You are not alone. There are lots of kids just like you. I'll bet there are some in your class at schoolkids you would never think of might have a parent who drinks like yours. Maybe you know some of them because you've seen what goes on in their house. In fact, from all the surveys done in the United States, we know that there are about eleven million children with alcoholic parents living in our country. You really aren't alone.

Fact #4

You CAN talk about the problem. Find someone you trust who will talk to you. It could be a teacher, a friend's parent, a big brother or sister, or someone else who will listen to you. At school it might be a counselor, nurse, teacher, or coach. These are the 'safe people' in your life.
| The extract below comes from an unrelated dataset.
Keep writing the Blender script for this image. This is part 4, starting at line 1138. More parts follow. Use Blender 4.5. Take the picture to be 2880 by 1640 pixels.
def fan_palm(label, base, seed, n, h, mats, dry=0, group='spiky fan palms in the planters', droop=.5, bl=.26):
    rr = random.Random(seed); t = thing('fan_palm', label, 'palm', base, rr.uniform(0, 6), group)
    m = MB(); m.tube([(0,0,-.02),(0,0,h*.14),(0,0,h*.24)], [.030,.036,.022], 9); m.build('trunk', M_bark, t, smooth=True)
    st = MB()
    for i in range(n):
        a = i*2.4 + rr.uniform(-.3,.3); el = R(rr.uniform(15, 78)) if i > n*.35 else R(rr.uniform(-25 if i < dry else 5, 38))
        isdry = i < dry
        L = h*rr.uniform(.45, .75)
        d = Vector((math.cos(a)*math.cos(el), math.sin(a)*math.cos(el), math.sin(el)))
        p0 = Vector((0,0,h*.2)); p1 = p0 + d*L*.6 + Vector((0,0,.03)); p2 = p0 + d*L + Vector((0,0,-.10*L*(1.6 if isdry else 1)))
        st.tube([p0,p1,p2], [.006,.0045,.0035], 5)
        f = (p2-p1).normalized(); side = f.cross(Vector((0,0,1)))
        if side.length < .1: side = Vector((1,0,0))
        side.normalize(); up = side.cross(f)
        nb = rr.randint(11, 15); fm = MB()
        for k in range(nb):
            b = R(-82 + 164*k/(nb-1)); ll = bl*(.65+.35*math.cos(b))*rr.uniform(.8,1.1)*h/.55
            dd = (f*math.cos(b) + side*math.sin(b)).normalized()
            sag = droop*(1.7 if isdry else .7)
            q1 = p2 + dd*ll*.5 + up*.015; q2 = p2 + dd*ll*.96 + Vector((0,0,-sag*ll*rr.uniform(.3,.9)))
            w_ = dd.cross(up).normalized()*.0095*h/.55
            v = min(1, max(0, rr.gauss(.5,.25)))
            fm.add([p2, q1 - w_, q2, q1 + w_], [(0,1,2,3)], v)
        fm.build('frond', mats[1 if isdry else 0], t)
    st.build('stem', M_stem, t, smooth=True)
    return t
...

You can fill out the sheet we have here called "People Who Can Help Me". Just keep this list with you so that you can call someone if you feel like talking. We also have a list of phone numbers here that you can call if you need someone to talk to or for help of any kind. The phone numbers are on a card that you can keep in your bookbag or other safe place. These numbers are on the same page as your personal list "People Who Can Help Me." All of the numbers are free; just dial 1-800- and then the number. Also, there is a group for kids called "Alateen". This group has meetings, like a club, and the kids there share tips on how to make their lives easier. Some schools have Alateen meetings on the school grounds during the day or after school. Maybe your teacher could help you find one. Or, you could look for the phone number of Alateen in the phone book or call directory assistance and ask for the number. (Sometimes you need to call Al-Anon or Alcoholics Anonymous to find Alateen meetings in your area.) Maybe a grown up you can trust will help you get to a meeting if transportation is a problem for you.

Please don't forget these four facts. They come in handy when you least suspect it.